D’un point de vue ressourcerie. « la Ressourcerie est structurée sur une économie mixte : une part de ressources publiques pour son utilité publique, et d’autre part de ressources privées (logique de marché, de services et vente de produits et matières). Elle intervient aussi dans le secteur non marchand (partenariat avec le secteur caritatif, intégration dans une dynamique citoyenne). » AMP
Les prix pratiqués n’intègrent donc pas les subventions versées par les collectivités publiques. - Les personnes qui se réunissent dans les hackerspaces ne travaillent pas. Elles apprennent par elles-mêmes et s’échangent des informations entre pairs. Elles ne fournissent pas de services. Et ne pratiquent la réparation ou la réutilisation de pièces détachées que pour leurs besoins propres.

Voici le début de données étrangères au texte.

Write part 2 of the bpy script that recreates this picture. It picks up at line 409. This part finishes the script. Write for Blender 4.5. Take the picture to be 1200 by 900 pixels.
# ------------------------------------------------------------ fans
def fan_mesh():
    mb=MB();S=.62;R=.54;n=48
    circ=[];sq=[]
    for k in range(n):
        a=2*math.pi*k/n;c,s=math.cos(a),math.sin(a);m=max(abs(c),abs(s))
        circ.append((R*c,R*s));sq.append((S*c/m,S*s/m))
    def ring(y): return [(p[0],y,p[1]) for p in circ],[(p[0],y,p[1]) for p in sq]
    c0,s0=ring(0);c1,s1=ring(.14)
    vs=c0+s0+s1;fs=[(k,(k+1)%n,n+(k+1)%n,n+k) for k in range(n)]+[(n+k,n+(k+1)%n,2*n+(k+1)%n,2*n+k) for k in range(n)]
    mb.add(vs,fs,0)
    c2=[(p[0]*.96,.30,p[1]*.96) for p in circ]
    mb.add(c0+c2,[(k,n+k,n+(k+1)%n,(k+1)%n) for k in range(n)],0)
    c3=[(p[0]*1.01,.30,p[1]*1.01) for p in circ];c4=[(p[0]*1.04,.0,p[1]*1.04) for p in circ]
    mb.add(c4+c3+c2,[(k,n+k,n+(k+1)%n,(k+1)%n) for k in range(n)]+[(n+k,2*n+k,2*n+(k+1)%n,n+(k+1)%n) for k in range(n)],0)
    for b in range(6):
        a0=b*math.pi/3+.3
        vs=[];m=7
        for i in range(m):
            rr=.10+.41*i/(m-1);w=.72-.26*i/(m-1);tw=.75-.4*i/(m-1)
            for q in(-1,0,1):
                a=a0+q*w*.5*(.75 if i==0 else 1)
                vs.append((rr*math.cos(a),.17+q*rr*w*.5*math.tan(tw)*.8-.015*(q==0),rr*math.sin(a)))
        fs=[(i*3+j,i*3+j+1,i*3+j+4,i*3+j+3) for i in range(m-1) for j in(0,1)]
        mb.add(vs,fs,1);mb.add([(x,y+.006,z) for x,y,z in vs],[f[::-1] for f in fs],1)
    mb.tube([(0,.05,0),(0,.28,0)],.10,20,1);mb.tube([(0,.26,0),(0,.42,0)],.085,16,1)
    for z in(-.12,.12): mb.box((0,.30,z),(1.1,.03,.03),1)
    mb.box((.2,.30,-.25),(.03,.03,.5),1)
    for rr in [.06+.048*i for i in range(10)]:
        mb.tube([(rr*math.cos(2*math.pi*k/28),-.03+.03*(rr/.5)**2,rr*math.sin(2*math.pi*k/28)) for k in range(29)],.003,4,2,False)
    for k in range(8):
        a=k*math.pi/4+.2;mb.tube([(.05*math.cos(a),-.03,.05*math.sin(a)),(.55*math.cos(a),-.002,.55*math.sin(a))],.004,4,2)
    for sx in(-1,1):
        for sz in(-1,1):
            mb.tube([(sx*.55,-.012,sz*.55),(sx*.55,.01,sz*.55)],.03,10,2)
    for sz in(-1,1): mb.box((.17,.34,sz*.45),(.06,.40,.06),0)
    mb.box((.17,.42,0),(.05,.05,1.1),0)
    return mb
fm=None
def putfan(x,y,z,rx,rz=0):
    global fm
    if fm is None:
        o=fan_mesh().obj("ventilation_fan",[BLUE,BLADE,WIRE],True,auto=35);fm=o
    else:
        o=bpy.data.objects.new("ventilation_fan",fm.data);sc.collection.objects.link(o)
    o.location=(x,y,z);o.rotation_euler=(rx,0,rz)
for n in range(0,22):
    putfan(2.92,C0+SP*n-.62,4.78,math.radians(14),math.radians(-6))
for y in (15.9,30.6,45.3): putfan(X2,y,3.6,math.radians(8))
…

- Pourquoi acheter des déchets alors que les hackers sont également dans la récup’ ?
- Pourquoi « travailler » bénévolement pour une ressourcerie ?
Au delà de ce qui peut séparer, il y a toujours des points de convergences. L’un deux, c’est le déchet, appréhendé sous l’angle de la ressource ou du déchet ultime dont il faudra se « débarrasser ».
Les différences peuvent également être appréhendées sous l’angle de la complémentarité. En réunissant les forces spécifiques et respectives et en mutualisant les moyens de chacun pour obtenir un maillage fédérateur, il y aurait beaucoup à gagner sans pour autant perdre personnalités et raison d’être. L’hybridation – terme employé par Anne-Marie – pourrait être une voix intéressante. Par exemple, les ressourceries n’ont pas toujours le temps ou les compétences pour proposer des ateliers de valorisation ou de la sensibilisation sur les D3E.
Pratiquement, un échange n’est pas nécessairement monétaire. D’autres formes existent comme le troc ou l’échange de services… Alors, prêt pour imaginer une ressourcerie 2.0 ?
9. Si un accord entre hackerspaces/fablabs et ressourceries est possible, quelle logistique à mettre en place ?
La collecte de déchets implique de la logistique. Plus le réseau est grand, plus la logistique est importante et nécessite une bonne concertation entre les individus pour « optimiser les coûts » et réduire « l’empreinte écologique ».